» **Instruction**
Your output must consist solely of the lines from the "What Blender Python" line through the "scene.camera = cam" line, exactly as written, without images.

» **Dataset entries**
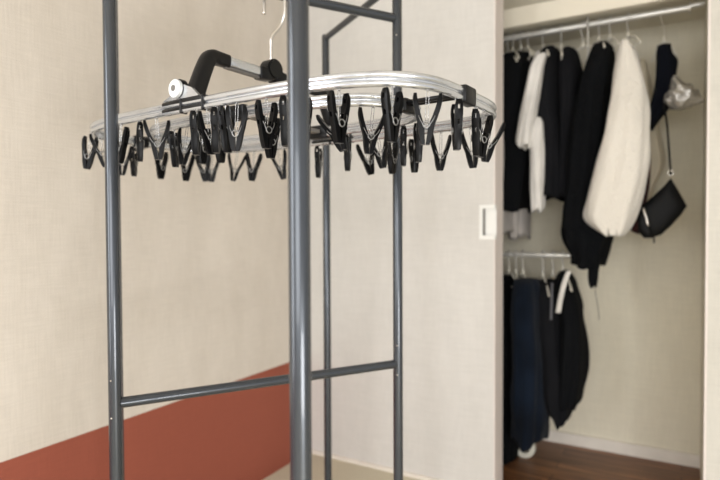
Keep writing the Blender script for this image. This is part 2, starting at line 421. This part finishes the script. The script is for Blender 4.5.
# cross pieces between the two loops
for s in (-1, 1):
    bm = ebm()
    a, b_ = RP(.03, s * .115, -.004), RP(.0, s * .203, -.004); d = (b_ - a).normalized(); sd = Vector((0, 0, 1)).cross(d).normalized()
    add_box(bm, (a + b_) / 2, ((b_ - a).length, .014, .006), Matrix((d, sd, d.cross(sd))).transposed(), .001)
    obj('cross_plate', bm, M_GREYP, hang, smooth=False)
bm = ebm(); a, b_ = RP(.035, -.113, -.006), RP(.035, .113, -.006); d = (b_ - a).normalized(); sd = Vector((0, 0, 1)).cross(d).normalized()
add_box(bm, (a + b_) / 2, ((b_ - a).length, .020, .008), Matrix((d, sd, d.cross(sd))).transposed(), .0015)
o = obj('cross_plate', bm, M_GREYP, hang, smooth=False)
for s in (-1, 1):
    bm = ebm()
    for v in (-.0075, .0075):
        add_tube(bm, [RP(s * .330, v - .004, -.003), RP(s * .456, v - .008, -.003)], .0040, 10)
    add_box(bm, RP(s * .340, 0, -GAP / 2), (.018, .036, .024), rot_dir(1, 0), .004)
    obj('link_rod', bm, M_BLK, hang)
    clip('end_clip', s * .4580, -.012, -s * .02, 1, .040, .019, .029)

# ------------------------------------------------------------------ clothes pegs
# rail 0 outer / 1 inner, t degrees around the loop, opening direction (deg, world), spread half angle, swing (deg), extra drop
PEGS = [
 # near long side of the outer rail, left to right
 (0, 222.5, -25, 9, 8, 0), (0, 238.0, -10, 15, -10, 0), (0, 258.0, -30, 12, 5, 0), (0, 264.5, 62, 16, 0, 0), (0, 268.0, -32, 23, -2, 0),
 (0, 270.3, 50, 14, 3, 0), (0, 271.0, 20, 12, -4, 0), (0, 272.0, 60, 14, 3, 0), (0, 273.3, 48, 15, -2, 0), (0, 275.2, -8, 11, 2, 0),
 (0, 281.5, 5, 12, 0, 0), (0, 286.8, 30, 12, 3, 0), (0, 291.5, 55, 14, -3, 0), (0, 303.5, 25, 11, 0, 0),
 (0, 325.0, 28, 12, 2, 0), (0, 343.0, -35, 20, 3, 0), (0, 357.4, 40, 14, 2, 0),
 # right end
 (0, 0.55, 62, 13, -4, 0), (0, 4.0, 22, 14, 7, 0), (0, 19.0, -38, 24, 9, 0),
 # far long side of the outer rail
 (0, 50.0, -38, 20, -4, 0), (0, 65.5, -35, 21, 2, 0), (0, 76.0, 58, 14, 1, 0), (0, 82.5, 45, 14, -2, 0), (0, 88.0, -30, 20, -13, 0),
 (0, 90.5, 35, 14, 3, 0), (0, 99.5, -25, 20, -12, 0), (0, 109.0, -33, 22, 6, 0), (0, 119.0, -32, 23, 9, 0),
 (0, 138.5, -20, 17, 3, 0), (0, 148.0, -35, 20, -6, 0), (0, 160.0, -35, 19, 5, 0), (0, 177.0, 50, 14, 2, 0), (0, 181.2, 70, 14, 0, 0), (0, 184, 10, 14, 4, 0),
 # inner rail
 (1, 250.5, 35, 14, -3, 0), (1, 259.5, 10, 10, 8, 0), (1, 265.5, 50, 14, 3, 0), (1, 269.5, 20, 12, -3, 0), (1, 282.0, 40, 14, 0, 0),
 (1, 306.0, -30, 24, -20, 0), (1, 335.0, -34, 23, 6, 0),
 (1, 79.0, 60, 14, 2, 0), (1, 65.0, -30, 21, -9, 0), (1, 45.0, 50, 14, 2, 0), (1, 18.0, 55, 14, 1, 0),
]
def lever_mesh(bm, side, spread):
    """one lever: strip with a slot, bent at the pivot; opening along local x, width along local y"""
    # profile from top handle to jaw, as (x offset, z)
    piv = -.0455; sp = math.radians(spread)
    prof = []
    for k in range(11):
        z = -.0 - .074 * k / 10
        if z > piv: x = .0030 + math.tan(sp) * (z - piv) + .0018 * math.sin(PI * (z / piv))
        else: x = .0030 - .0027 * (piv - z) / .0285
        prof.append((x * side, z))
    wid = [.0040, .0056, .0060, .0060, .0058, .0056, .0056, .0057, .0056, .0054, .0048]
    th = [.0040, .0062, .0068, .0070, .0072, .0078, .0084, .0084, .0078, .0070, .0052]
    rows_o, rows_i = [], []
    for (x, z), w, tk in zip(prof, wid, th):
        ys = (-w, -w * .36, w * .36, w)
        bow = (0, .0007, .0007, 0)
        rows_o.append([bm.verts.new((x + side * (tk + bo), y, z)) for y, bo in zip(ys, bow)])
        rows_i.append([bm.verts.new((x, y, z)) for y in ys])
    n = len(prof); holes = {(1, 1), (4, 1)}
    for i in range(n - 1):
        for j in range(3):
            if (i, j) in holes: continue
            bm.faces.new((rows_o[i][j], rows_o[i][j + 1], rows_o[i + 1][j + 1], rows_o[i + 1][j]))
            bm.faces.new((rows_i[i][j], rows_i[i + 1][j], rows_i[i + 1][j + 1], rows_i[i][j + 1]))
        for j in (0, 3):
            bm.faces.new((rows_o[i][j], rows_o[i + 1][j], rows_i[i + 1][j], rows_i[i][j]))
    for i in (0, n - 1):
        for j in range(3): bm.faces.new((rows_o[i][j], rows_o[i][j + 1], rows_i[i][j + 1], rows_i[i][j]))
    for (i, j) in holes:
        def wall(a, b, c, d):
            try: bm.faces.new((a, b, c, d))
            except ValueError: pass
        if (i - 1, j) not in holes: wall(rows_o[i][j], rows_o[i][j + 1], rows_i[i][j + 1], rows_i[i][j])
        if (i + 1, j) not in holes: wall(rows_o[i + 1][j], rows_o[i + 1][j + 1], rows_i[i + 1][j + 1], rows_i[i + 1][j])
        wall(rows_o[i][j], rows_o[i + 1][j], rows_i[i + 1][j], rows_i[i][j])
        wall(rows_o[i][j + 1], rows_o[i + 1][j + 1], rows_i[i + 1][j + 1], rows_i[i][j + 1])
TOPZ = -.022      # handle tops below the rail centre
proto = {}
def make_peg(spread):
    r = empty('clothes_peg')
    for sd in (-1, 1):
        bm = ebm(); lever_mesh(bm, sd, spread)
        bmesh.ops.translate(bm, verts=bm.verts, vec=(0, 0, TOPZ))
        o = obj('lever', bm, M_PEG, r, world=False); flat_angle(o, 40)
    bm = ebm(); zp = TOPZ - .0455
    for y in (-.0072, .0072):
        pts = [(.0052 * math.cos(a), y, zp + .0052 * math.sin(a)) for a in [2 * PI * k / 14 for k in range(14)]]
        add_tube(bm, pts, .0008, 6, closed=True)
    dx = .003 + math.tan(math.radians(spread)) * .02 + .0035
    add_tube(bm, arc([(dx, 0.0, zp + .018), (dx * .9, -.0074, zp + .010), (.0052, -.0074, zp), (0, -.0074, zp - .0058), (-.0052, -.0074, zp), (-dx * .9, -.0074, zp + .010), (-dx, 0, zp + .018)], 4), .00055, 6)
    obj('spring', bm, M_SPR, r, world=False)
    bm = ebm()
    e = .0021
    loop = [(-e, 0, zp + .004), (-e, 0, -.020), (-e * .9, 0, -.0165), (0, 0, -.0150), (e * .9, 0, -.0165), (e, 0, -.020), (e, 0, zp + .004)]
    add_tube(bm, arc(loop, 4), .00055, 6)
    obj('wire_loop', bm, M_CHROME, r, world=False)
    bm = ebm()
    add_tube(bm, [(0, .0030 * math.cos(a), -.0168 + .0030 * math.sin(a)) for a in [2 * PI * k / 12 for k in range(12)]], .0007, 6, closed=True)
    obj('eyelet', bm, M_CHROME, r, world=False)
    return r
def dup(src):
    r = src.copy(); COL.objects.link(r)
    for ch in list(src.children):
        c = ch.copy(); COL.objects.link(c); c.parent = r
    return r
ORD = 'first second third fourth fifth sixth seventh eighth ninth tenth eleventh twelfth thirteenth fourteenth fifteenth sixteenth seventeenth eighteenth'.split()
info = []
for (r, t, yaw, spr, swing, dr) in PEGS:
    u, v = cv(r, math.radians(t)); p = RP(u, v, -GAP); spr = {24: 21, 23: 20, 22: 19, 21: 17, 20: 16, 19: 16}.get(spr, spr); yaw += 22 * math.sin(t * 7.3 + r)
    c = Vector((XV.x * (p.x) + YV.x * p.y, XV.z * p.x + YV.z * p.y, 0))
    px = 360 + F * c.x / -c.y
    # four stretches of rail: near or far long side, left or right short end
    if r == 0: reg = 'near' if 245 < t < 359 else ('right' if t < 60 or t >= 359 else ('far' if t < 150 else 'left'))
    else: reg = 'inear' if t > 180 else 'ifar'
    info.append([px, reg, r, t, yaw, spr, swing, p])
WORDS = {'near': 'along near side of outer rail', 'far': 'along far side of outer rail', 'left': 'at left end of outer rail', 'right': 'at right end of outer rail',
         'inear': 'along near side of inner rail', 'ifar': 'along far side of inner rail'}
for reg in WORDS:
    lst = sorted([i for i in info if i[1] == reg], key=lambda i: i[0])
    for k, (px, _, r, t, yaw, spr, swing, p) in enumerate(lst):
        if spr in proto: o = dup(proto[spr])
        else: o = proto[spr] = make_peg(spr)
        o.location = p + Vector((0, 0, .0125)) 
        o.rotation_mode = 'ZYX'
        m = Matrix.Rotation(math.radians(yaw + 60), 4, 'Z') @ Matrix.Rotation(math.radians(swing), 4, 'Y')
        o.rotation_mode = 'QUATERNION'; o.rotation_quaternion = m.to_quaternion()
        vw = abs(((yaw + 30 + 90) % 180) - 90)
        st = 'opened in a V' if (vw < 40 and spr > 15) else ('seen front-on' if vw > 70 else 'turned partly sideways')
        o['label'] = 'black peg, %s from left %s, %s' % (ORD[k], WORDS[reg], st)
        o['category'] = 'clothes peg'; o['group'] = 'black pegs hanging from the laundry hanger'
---
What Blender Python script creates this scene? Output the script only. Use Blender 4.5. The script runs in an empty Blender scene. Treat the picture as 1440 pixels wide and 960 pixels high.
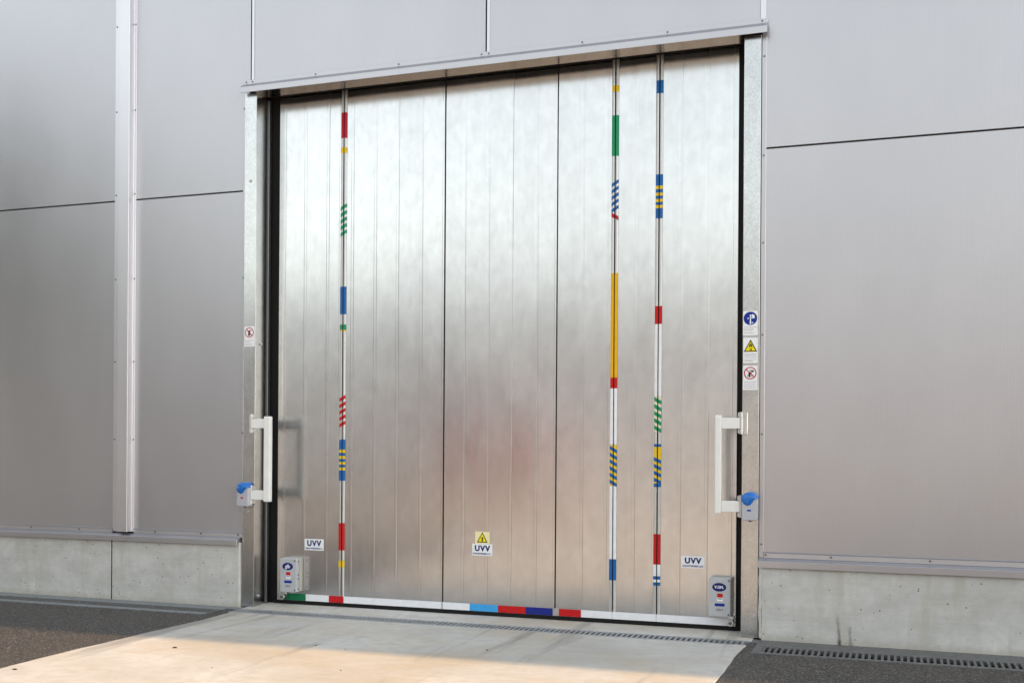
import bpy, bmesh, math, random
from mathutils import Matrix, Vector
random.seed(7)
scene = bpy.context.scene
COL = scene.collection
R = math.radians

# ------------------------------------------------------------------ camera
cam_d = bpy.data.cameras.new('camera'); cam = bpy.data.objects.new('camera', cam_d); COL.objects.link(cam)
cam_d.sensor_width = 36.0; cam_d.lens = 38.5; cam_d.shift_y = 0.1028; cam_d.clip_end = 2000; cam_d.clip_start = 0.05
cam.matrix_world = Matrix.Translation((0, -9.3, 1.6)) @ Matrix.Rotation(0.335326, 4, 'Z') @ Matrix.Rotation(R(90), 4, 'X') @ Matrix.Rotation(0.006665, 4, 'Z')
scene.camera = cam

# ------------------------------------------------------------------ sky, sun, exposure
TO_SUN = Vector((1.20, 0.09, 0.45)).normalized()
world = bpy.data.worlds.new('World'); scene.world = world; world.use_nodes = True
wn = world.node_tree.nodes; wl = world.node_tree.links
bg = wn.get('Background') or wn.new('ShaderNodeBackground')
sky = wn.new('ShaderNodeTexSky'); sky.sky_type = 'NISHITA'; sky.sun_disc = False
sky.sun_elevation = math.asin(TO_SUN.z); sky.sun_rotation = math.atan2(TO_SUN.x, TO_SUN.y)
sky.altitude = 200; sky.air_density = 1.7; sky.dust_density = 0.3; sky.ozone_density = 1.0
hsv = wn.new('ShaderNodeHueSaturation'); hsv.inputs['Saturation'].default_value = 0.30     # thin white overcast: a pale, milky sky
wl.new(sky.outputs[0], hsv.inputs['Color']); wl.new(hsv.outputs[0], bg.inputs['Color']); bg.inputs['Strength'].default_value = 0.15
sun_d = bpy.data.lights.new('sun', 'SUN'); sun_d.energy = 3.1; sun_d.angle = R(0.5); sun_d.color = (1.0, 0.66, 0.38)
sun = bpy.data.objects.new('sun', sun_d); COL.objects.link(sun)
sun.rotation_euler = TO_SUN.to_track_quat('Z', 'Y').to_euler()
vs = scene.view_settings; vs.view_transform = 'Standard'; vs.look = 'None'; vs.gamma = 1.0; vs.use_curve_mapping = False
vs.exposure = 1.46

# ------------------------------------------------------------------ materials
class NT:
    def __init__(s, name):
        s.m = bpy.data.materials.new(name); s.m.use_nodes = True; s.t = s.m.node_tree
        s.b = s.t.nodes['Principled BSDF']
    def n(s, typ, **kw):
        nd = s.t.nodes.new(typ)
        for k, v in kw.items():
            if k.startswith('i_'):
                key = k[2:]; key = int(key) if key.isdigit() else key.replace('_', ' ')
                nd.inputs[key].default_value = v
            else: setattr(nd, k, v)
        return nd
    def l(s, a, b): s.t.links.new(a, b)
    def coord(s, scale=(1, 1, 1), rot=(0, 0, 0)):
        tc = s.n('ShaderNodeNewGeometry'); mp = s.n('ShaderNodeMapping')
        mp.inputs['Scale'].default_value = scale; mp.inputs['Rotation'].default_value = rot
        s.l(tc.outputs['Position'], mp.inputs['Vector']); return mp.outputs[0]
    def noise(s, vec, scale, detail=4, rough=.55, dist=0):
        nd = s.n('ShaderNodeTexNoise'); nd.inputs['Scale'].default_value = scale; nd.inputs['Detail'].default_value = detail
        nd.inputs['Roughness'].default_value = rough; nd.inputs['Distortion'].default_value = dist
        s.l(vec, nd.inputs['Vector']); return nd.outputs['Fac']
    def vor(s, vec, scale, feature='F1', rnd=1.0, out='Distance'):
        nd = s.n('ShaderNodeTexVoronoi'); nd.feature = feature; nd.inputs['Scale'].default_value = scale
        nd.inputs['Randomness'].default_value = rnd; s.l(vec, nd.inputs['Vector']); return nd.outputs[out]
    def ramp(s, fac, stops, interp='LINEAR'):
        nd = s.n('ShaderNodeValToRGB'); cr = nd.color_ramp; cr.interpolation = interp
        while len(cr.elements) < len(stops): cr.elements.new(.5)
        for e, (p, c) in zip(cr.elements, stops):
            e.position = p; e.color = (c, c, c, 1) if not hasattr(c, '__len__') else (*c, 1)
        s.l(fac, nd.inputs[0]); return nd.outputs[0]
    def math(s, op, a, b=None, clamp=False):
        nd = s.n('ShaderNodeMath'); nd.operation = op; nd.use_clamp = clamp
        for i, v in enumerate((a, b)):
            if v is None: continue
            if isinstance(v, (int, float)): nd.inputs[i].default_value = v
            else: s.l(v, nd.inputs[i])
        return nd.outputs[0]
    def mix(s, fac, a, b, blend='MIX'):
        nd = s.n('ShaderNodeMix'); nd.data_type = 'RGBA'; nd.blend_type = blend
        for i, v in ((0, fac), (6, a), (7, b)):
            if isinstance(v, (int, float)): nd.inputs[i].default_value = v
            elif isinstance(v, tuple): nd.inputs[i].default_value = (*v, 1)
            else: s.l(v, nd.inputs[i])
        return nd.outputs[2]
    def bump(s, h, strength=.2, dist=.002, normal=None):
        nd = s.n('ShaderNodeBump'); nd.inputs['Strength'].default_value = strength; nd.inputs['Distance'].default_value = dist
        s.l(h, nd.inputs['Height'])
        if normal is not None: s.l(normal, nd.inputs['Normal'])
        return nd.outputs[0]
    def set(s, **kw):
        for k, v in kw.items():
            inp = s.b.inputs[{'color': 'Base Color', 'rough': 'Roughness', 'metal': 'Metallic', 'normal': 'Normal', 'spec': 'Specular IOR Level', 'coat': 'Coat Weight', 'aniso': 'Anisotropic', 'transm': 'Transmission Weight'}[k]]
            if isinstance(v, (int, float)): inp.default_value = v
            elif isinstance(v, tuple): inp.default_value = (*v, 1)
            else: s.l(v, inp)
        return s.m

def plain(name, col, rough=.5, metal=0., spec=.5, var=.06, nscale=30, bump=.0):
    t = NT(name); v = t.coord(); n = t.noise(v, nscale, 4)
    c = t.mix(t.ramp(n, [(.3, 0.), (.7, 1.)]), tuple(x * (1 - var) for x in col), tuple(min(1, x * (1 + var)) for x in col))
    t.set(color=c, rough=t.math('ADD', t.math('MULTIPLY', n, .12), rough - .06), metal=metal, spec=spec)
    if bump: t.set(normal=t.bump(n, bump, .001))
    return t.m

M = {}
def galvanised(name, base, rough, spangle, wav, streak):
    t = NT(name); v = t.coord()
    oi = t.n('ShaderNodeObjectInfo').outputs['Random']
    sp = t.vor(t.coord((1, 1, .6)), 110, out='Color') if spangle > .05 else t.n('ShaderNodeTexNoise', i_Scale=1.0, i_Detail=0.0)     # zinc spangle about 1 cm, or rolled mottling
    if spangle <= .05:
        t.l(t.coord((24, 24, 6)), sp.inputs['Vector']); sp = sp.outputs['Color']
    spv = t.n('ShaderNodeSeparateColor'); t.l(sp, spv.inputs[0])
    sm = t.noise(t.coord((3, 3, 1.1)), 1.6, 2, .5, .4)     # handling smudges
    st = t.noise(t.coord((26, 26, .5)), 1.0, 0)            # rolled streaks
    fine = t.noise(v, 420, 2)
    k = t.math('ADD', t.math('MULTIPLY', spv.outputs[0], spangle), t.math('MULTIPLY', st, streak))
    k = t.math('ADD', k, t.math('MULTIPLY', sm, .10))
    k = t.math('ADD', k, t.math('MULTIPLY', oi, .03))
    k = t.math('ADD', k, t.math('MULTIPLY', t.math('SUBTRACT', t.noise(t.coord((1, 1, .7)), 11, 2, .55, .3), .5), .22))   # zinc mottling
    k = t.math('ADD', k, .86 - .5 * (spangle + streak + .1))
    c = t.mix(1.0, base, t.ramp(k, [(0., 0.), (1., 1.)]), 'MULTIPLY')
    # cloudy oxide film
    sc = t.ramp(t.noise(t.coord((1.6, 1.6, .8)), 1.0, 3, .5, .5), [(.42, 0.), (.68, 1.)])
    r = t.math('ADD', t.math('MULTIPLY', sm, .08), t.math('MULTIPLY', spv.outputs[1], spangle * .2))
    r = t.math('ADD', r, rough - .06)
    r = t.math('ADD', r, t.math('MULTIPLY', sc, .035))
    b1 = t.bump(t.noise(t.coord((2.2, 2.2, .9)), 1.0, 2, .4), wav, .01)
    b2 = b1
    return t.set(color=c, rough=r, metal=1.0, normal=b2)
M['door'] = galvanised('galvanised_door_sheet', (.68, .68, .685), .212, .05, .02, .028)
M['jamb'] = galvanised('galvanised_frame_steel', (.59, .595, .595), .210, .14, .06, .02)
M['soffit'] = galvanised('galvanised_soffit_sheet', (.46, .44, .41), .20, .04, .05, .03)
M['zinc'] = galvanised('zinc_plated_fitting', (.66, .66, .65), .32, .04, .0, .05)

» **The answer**
What Blender Python script creates this scene? Output the script only. Use Blender 4.5. The script runs in an empty Blender scene. Treat the picture as 1440 pixels wide and 960 pixels high.
import bpy, bmesh, math, random
from mathutils import Matrix, Vector
random.seed(7)
scene = bpy.context.scene
COL = scene.collection
R = math.radians

# ------------------------------------------------------------------ camera
cam_d = bpy.data.cameras.new('camera'); cam = bpy.data.objects.new('camera', cam_d); COL.objects.link(cam)
cam_d.sensor_width = 36.0; cam_d.lens = 38.5; cam_d.shift_y = 0.1028; cam_d.clip_end = 2000; cam_d.clip_start = 0.05
cam.matrix_world = Matrix.Translation((0, -9.3, 1.6)) @ Matrix.Rotation(0.335326, 4, 'Z') @ Matrix.Rotation(R(90), 4, 'X') @ Matrix.Rotation(0.006665, 4, 'Z')
scene.camera = cam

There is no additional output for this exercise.